Review: Beggar’s Feast

Book by Randy Boyagoda

Beggar's FeastBoyagoda’s novel follows the sprawling life of Sam Kandy, who begins as a nobody in a village in Ceylon (now Sri Lanka) and ends up a self-made shipping magnate with three marriages and 16 children. When he is seven, an astrologer tells Sam’s low-caste parents that their son will ruin them, and his father later abandons him at a monastery. Through vast ambition and predatory instincts, however, this “no one from nowhere” manages to escape the temple by selling on the streets of Colombo, then hopping on a ship to Australia to work for a wealthy man, whose dog, he notes, sleeps on a rug thicker than his father’s mattress.

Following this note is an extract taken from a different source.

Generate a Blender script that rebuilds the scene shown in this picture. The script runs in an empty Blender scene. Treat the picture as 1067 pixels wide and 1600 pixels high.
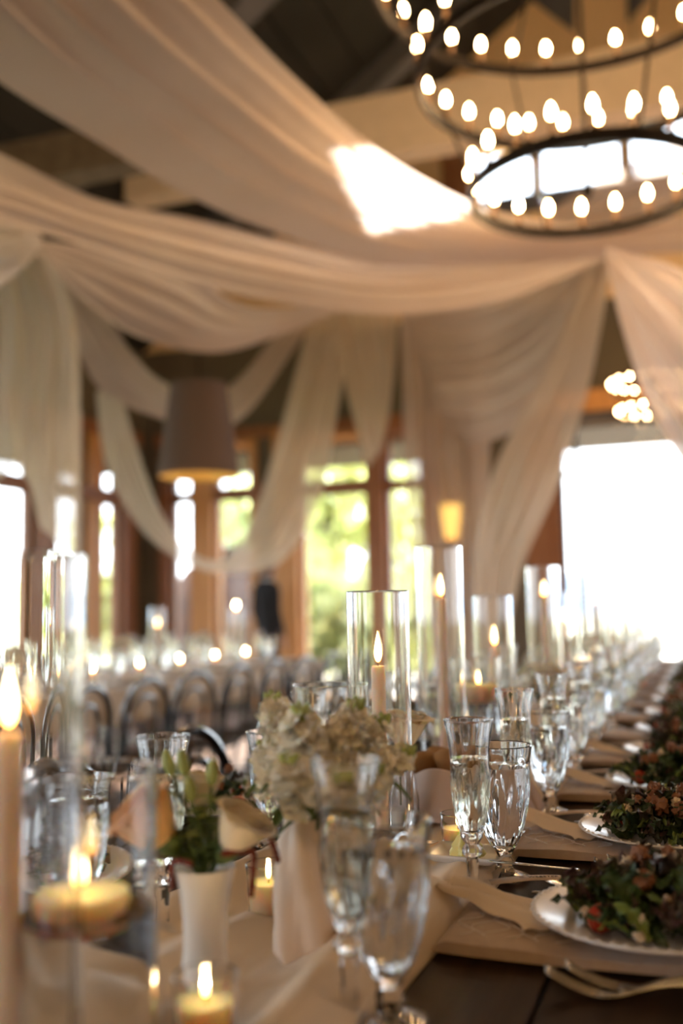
import bpy, math, random
from mathutils import Vector, Matrix, noise
random.seed(7)
PI = math.pi
scn = bpy.context.scene
COL = scn.collection
# ------------------------------------------------------------------ camera
PITCH, ROLL, CAMZ = math.radians(5.55), 0.018, 1.12
cam_d = bpy.data.cameras.new('camera'); cam = bpy.data.objects.new('camera', cam_d); COL.objects.link(cam)
cam_d.sensor_fit = 'VERTICAL'; cam_d.sensor_height = 36.0; cam_d.sensor_width = 24.0; cam_d.lens = 35.0
cam_d.clip_start = .05; cam_d.clip_end = 300
cam.matrix_world = Matrix.Translation((0, 0, CAMZ)) @ Matrix.Rotation(PI/2 + PITCH, 4, 'X') @ Matrix.Rotation(-ROLL, 4, 'Z')
cam_d.dof.use_dof = True; cam_d.dof.focus_distance = 1.36; cam_d.dof.aperture_fstop = 1.75
scn.camera = cam
# ------------------------------------------------------------------ world, sun, exposure
SA, CA = math.sin(math.radians(20)), math.cos(math.radians(20))
def R(u, v, z=0.0):
    """room frame: u runs along the tables, v across them; turned 20 degrees from the view."""
    return Vector((SA*u + CA*v, CA*u - SA*v, z))
RZ = -math.radians(20)
world = bpy.data.worlds.new('sky'); scn.world = world; world.use_nodes = True
wn = world.node_tree; wn.nodes.clear()
wo = wn.nodes.new('ShaderNodeOutputWorld'); bg = wn.nodes.new('ShaderNodeBackground')
tc = wn.nodes.new('ShaderNodeTexCoord'); sx = wn.nodes.new('ShaderNodeSeparateXYZ'); rp = wn.nodes.new('ShaderNodeValToRGB')
rp.color_ramp.elements[0].position = .0; rp.color_ramp.elements[0].color = (.93, .97, 1, 1)
rp.color_ramp.elements[1].position = .8; rp.color_ramp.elements[1].color = (.62, .78, 1, 1)
wn.links.new(tc.outputs['Generated'], sx.inputs[0]); wn.links.new(sx.outputs['Z'], rp.inputs[0])
wn.links.new(rp.outputs[0], bg.inputs[0]); bg.inputs[1].default_value = 3.6; wn.links.new(bg.outputs[0], wo.inputs[0])
SUN_DIR = R(1, -.085, .44).normalized()      # towards the sun
sd = bpy.data.lights.new('sun', 'SUN'); sd.energy = 36.0; sd.angle = math.radians(.6); sd.color = (1, .93, .82)
so = bpy.data.objects.new('sun', sd); COL.objects.link(so); so.rotation_euler = SUN_DIR.to_track_quat('Z', 'Y').to_euler(); so.location = SUN_DIR*30
def portal(c, w, h, normal):                  # guides sky light through a real window opening
    l = bpy.data.lights.new('window_portal', 'AREA'); l.shape = 'RECTANGLE'; l.size = w; l.size_y = h
    l.cycles.is_portal = True
    o = bpy.data.objects.new('window_portal', l); COL.objects.link(o); o.location = c
    z = -normal.normalized(); x = Vector((0, 0, 1)).cross(z).normalized(); y = z.cross(x)
    o.matrix_world = Matrix.Translation(c) @ Matrix((x, y, z)).transposed().to_4x4()
scn.view_settings.view_transform = 'Standard'; scn.view_settings.look = 'None'
scn.view_settings.gamma = 1; scn.view_settings.use_curve_mapping = False
scn.view_settings.exposure = 1.12
cy = scn.cycles
cy.max_bounces = 14; cy.transmission_bounces = 14; cy.transparent_max_bounces = 24; cy.glossy_bounces = 6; cy.diffuse_bounces = 5
cy.use_denoising = True; cy.sample_clamp_indirect = 6; cy.sample_clamp_direct = 0; cy.blur_glossy = .6
try: cy.use_light_tree = True
except Exception: pass

# ------------------------------------------------------------------ placing by sight line
_fw = Vector((0, math.cos(PITCH), math.sin(PITCH))); _r0 = Vector((1, 0, 0)); _u0 = Vector((0, -math.sin(PITCH), math.cos(PITCH)))
_rt = _r0*math.cos(ROLL) - _u0*math.sin(ROLL); _up = _u0*math.cos(ROLL) + _r0*math.sin(ROLL)
def at(x, y, Y):                               # a point of the place, Y metres ahead
    k = _fw + _rt*((x-533.5)/1556) + _up*((800-y)/1556)
    return Vector((0, 0, CAMZ)) + k*(Y/k.y)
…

Sam Kandy (a name he invents) is propelled by an early promise: if he ever goes back to his ancestral village, he’ll “return like it had never been done before.” Through relentless work and the trading opportunities afforded by the world wars, he manages to climb the social ladder in Ceylon. But this beggar in a world that has given him nothing can’t seem to escape his early rejection: not through wealth nor through his upwardly mobile first marriage to Alice, daughter of the village headman. He sends his family clothing, toys, and cars, but remains indifferent to their emotional needs. His rough beginnings do not fully explain the extent of his cruelty. When a man mistakes Sam for Alice’s driver, and his wife does not console him about the error, Sam, “raging that the fate-roped world was holding his head in place,” kills her.

Boyagoda uses language as deliberately as a poet to depict the politics and lushness of colonial and post-colonial Ceylon. But there’s sometimes a gap with “historyless” Sam. His lack of an interior life renders him unknowable and, often, unlikeable. One is left wanting to know more about the motivations of a man willing to go so far to change his fate.